Captivating Bharatanatyam Arangetram of Meera  
by B S Mani, Chicago 
August 22, 2004   

Aandal is a woman saint, who composed Thirupaavai, 
(famous Tamil poem), 30 songs in praise of Lord Vishnu
the facial expression of Yashoda 
watching over baby Krishna

Captivating abhinaya and scintillating footwork marked Meera Sriram’s Bharatanatyam Arangetram at Downers Grove North High School Auditorium on August 14, 2004.  Meera has a charming stage presence. Her bright, smiling face skillfully displayed all the abhinaya aspects. She maintained good control and confidence throughout the recital.
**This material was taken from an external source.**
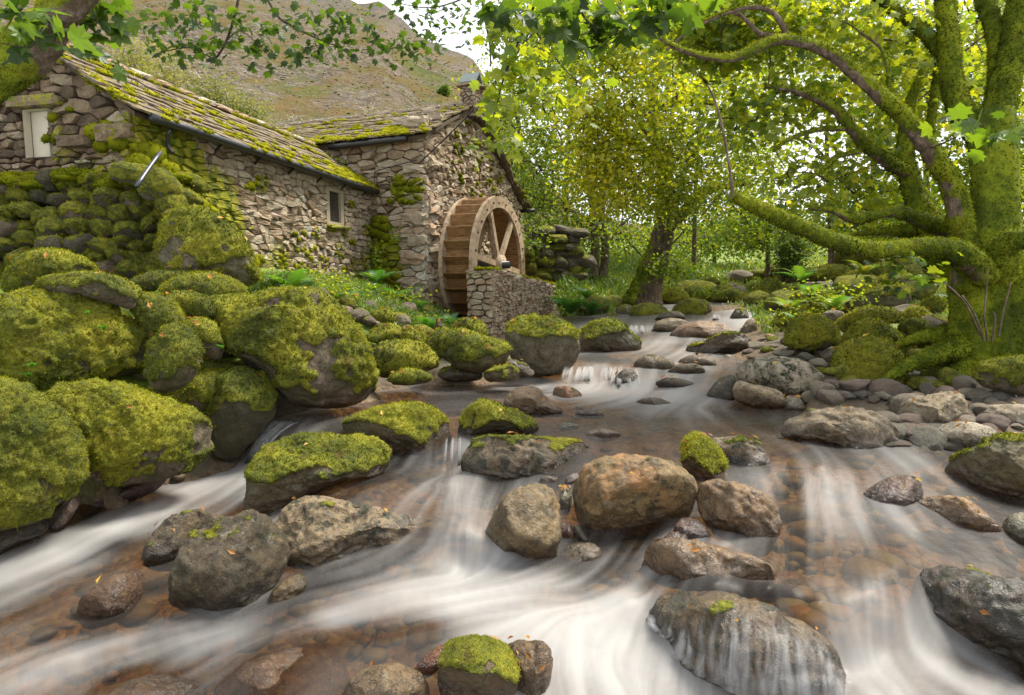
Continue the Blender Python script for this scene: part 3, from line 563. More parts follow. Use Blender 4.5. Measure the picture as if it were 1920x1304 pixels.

Her Guru Sudha Srinivasan, Director of Nrithyalaya, located in Downers Grove, Illinois, has been instrumental in molding this young 14 year old girl, into a fine dancer.  Meera’s recital was the 25th Arangetram for her Guru Sudha Srinivasan, who coincidentally, had conducted her first Arangetram also at the same Downers Grove North High School auditorium. 

Bharatanatyam is the classical dance form from Tamil Nadu and consists of three main elements: BHA- Bhava, or expression; RA- Ragam, or melody; THA- Thalam, or rhythm; NATYAM means dance. Traditionally, the Arangetram signifies the first time that a dancer “ascends the stage” as a soloist for a full-length performance of a full repertoire of dances ranging from Allaripu (opening dance) to Thillana (the grand finale).  

After the invocatory prayer Meera started off with Ganesha Kautuvam followed by Allaripu in raga Nattai.  Following this was Jathiswaram in Hemavati. This was a rigorous dance where the notes (swaras) were set to a certain beat (thalam). The next item was Varnam in Nattakurunji. Considered the "central gem" of a dance recital, the Varnam is a combination of Rasa, Abhinaya, Jathi (rhythm), Swara (note), Theermanam & Thattimettu. The Varnam displayed not only Meera’s exquisite dancing skills but also maturity and discipline of an accomplished dancer. In this dance, Meera asks Lord Nataraja to come quickly and relieve her anxiety of being separated from him.  

The post intermission session commenced with “Chinna Chinna Padam” in ragam Kaapi depicting the charm of young Krishna. In this piece, mother Yashoda calls lovingly to her little son Krishna, to come to her taking tiny steps. "Bo Shumbo" in raga Revathi, was the next item. It focused on the dancing deity, Lord Nataraja, bringing in a somber mood of devotion. The final padham, a Thirupaavai is a Ragamalika. Meera was adorned as Aandal, a woman saint. The songs described the loving and teasing exchanges that took place between Aandal and her friends on their way to the temple.  

The last item was the Thillana, in ragam Kathanakudukalam. It is a traditional finale to an Arangetram, marked by intricate footwork in rhythmic patterns of movement. Meera concluded her performance with Mangalam. The debut would not have been so successful but for the outstanding live accompaniment. It comprised of Sudha Srinivasan on Nattuvangam, Vijayalakshmi Venugopal on Vocal, P.K. Swaminathan on Mridangam, Raman Kalyan on Flute and Manjula Rao on the Violin.  

The meticulous training imparted by Sudha Srinivasan was clearly visible in Meera’s performance, which was a testimony to Meera’s dedication, hard work, her passion for perfection and involvement in Bharatanatyam. Meera has been learning Bharatanatyam under Sudha Srinivasan for the last 9 years. Since 1998, she has been performing in various cultural events all across the Chicago area, like the Multi Cultural event at Addison Village, South Asia Symposium at College of DuPage, Glen Ellyn etc.  She has also performed for several religious events at both Sri Venkateswara  Swami Temple, Aurora, as well as at the Hindu Temple of Greater Chicago, Lemont.  

Our congratulations to Meera on a spectacular performance and best wishes in her future endeavors.